Halfway through the scene, Courage interrupts her work, taking her first break in the play. Increasing prosperity has softened her. The Chaplain takes advantage of this pause to propose to her. Courage puts him in his place, deflating his appeals to her heart. She is simply trying to survive and he is her dependent. He would do best by making himself useful.

The war interrupts this failed courtship with Kattrin's disfigurement. Notably, she incurs this wound while defending her mother's merchandise. As the Model Book indicates, Kattrin blames her mother for her disfigurement. Prior to her final entrance, the scene heightens the tragedy of her mutilation with the allusions to her hopes of marriage and her flirtation with the singing soldier at the counter. For Brecht, these are the last moment she appears "capable of love." Scarred, she becomes a ruined woman, thus the poster introducing the scene ironically summarizes Kattrin's wounding as her acquisition of the prostitute's boots. Kattrin rejects this unthinkingly cruel gift, Courage suggesting in not so many words that she can now play the whore freely as no man will have her.
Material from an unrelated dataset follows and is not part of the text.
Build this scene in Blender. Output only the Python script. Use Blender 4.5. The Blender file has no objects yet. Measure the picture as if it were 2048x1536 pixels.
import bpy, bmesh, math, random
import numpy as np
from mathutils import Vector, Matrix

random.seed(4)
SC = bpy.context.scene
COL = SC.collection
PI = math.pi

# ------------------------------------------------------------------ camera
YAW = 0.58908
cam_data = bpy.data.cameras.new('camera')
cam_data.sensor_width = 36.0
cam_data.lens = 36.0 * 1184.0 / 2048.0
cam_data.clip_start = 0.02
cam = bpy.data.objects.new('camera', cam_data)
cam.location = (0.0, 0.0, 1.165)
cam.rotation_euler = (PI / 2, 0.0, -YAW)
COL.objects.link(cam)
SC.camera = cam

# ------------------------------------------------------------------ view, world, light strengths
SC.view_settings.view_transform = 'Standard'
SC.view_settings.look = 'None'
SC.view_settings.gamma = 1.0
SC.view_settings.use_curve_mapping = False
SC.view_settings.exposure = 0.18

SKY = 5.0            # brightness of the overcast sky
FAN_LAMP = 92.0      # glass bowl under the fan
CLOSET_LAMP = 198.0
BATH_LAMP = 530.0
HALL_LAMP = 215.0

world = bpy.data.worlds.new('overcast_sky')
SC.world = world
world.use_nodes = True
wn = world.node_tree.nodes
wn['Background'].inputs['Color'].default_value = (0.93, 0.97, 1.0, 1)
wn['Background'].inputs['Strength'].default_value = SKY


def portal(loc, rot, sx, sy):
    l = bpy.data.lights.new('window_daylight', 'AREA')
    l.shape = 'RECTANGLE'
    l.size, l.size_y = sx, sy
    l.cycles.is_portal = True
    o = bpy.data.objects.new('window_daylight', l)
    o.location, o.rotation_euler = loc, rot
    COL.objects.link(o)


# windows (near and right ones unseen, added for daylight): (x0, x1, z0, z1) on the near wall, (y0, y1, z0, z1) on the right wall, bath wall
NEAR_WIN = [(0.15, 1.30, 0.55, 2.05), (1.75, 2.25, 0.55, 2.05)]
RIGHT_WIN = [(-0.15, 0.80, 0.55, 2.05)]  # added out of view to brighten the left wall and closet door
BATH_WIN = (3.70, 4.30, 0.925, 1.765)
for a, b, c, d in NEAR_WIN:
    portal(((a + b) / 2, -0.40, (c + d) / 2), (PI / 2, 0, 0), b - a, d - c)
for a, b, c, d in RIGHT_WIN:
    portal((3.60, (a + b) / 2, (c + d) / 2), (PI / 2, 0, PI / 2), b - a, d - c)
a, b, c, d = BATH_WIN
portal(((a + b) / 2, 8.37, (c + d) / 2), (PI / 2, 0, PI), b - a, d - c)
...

This "historic moment" leads Courage to curse the war. Nevertheless, as Brecht notes, the scene leaves us with a "contradiction." Courage bends to take the inventory of the very goods that cost Kattrin her face. Scene Seven takes this contradiction to one of its logical conclusions. Once again, bedecked in the signs of prosperity, Courage fails to learn from her family's suffering and celebrates the war anew. Riding across the battlefields, she evokes allegorical representations of death and war itself, calling out against all those, the at once indeterminate and intensely personalizing "you" who would spoil her work. The all-encompassing nature of the war, in both time and space, become apparent in the new verses of her song. In war, both the man who stays at home and makes a bed to sleep in and the man who hurries along to some resting place dig themselves an early grave. The materialist allegory recurs as well, and Courage cries, "War is a business proposition."